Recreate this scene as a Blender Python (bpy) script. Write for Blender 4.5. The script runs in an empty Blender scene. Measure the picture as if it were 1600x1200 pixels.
* * *
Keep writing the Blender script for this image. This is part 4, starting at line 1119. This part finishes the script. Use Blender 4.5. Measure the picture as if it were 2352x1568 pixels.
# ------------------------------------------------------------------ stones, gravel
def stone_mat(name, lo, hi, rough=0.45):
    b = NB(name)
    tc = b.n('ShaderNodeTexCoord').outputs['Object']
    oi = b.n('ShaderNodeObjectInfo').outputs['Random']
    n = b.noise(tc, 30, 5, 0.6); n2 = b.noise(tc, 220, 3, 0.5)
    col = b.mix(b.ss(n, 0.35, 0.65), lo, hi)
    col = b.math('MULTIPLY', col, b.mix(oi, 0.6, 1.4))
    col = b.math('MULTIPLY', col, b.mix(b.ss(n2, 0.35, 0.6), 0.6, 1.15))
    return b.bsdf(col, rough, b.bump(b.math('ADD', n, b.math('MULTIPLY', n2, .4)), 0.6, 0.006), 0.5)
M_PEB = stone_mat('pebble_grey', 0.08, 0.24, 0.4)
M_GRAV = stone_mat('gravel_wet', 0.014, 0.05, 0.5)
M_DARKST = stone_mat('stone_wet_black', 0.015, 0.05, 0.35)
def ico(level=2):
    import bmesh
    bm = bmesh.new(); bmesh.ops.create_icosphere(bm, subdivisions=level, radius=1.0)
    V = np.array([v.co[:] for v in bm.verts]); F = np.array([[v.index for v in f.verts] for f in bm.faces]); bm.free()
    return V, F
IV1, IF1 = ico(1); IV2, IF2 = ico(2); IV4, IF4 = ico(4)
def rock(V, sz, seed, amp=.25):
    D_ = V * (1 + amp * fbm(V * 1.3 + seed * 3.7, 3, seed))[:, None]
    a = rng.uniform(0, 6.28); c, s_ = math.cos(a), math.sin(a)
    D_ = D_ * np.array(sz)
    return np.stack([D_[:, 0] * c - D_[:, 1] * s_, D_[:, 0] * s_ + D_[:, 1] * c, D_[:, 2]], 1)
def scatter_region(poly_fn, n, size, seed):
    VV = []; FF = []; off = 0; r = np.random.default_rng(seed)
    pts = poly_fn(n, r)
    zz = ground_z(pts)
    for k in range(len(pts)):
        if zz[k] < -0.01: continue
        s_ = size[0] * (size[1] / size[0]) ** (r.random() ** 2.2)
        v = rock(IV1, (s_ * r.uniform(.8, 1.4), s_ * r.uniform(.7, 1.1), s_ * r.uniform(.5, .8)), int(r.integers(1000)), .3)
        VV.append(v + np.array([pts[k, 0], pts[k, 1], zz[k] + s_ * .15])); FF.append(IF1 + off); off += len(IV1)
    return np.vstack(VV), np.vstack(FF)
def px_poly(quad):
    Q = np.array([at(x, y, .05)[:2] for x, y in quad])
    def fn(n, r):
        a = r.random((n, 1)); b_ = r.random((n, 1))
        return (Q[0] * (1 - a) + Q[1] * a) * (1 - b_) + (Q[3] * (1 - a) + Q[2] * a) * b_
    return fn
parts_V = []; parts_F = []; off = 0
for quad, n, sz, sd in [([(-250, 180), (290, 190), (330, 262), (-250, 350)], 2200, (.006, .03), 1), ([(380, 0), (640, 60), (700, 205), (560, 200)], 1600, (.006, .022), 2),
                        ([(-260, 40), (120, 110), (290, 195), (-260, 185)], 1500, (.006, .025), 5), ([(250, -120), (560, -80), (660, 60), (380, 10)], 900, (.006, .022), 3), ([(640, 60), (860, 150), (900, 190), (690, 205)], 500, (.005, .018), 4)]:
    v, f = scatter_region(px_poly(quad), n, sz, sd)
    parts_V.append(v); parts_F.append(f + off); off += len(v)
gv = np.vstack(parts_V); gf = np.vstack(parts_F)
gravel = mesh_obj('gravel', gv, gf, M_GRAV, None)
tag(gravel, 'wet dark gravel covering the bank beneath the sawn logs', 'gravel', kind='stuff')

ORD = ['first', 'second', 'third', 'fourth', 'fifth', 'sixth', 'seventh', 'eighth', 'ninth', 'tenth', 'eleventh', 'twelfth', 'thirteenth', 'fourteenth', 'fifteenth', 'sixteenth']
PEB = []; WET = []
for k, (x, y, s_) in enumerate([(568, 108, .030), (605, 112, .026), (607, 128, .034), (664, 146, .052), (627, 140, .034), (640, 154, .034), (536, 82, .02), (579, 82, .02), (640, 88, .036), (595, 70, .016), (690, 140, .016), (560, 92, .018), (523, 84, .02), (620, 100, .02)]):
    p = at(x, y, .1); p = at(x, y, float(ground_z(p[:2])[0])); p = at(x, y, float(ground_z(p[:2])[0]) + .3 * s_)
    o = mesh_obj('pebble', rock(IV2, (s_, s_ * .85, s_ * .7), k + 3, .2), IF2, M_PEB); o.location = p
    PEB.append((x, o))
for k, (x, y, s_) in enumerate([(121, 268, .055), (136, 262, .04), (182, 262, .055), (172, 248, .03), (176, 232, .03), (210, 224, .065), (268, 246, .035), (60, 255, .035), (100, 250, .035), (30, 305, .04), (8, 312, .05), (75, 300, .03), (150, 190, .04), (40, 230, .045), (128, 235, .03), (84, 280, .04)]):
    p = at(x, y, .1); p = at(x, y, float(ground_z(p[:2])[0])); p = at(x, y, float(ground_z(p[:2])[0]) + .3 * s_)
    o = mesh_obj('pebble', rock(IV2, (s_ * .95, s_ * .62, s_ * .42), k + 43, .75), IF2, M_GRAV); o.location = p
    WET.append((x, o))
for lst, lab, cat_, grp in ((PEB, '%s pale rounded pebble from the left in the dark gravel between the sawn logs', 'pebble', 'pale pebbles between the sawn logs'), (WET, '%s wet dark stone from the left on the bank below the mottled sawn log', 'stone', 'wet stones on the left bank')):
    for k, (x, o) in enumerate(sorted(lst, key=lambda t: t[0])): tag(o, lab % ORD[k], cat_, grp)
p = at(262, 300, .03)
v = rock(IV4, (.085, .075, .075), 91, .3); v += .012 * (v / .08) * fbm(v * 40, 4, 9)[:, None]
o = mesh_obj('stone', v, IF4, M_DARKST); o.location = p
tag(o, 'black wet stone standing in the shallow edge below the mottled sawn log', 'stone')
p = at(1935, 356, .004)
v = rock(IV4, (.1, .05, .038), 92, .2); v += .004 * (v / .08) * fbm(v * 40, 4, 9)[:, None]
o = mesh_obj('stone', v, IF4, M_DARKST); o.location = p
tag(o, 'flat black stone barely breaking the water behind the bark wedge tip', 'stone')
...
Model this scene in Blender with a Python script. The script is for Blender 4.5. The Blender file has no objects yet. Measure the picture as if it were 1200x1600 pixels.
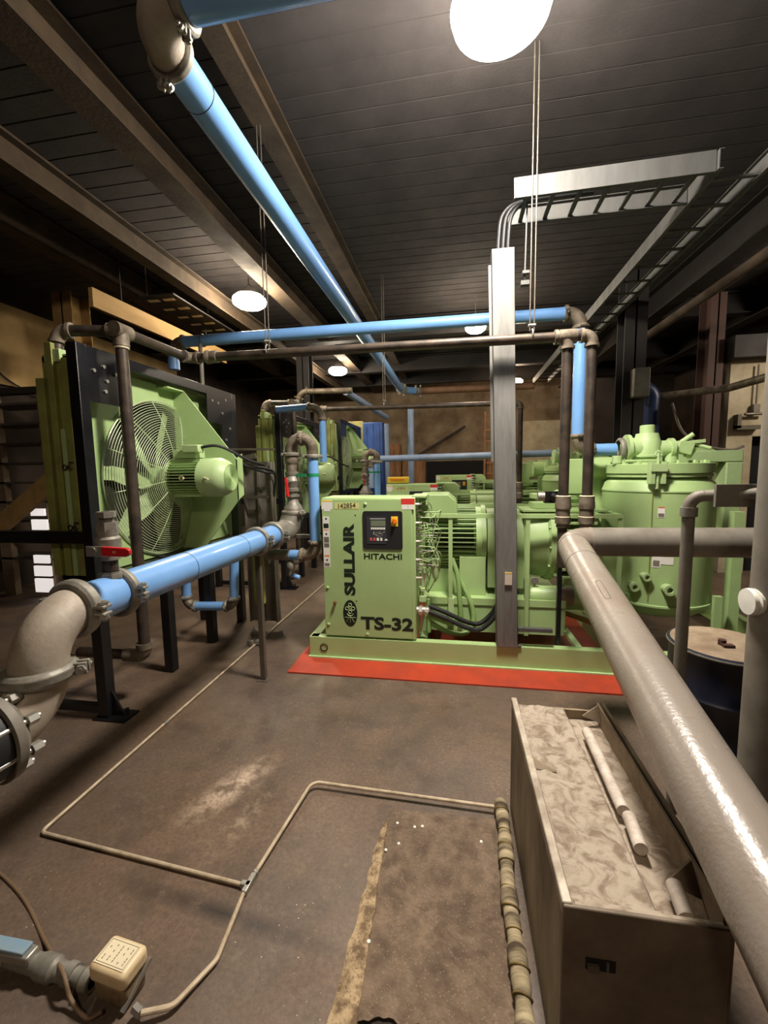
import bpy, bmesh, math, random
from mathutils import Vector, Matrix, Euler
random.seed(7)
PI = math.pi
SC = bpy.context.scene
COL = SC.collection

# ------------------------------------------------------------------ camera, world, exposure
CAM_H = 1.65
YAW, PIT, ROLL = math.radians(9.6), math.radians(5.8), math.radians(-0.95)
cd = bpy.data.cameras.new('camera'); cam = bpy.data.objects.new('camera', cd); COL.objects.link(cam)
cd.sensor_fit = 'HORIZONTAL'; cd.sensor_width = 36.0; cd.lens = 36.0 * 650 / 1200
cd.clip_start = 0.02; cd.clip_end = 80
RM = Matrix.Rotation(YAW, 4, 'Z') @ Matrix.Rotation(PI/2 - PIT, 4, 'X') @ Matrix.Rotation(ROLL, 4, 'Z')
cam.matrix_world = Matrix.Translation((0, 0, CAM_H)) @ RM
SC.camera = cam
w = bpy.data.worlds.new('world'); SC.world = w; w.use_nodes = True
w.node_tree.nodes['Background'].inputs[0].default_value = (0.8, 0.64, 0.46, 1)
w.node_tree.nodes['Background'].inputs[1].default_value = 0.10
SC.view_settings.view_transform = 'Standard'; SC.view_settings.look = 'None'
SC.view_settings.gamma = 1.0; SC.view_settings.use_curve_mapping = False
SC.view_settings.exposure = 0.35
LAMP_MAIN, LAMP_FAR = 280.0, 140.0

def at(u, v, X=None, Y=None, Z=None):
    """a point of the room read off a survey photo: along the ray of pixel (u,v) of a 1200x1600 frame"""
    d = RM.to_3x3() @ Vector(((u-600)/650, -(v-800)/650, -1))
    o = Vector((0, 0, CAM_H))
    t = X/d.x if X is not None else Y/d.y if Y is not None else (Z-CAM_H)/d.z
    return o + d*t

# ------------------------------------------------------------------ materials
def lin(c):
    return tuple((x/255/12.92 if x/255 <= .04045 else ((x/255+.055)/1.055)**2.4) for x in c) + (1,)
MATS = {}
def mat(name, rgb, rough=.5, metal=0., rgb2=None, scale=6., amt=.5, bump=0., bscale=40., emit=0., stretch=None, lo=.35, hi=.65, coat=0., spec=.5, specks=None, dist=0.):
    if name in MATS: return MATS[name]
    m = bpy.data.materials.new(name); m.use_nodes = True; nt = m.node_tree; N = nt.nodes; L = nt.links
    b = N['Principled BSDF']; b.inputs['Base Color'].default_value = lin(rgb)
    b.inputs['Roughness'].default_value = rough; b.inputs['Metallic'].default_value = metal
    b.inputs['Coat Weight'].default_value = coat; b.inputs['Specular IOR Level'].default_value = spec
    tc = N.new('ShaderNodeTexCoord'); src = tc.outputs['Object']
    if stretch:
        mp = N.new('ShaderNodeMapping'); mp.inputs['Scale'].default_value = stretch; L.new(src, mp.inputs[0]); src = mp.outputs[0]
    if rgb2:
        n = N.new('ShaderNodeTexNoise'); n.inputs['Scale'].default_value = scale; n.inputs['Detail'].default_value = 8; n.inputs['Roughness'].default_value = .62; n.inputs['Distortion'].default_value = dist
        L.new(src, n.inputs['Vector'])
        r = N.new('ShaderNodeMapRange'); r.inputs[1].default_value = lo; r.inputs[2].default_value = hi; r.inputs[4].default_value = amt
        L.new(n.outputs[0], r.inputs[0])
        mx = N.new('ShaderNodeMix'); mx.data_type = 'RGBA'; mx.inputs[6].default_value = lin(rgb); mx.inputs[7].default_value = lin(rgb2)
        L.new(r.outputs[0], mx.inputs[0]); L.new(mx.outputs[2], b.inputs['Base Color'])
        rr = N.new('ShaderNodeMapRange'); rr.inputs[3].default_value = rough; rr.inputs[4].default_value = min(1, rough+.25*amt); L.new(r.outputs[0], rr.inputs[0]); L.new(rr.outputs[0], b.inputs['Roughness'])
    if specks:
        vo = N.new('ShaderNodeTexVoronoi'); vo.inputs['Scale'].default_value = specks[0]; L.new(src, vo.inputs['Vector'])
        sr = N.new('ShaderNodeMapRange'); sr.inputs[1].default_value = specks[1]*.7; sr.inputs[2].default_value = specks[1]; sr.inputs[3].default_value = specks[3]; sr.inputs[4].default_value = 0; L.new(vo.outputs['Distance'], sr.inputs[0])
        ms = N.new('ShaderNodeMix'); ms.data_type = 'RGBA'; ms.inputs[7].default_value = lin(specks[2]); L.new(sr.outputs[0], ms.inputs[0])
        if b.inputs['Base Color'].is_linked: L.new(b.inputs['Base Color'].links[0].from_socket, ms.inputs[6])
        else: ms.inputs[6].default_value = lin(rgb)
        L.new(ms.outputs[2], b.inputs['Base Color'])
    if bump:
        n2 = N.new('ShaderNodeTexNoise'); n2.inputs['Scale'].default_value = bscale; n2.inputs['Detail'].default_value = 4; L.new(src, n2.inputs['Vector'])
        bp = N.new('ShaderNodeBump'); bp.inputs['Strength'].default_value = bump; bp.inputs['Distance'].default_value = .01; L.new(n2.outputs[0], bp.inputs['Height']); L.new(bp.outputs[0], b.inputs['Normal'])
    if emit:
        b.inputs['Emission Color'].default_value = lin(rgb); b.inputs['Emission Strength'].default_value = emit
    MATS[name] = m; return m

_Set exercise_
From the entries above, copy every line where the word "picture" shows up.

_Output of the task_
Recreate this scene as a Blender Python (bpy) script. Write for Blender 4.5. The script runs in an empty Blender scene. Measure the picture as if it were 1600x1200 pixels.
Keep writing the Blender script for this image. This is part 4, starting at line 1119. This part finishes the script. Use Blender 4.5. Measure the picture as if it were 2352x1568 pixels.
Model this scene in Blender with a Python script. The script is for Blender 4.5. The Blender file has no objects yet. Measure the picture as if it were 1200x1600 pixels.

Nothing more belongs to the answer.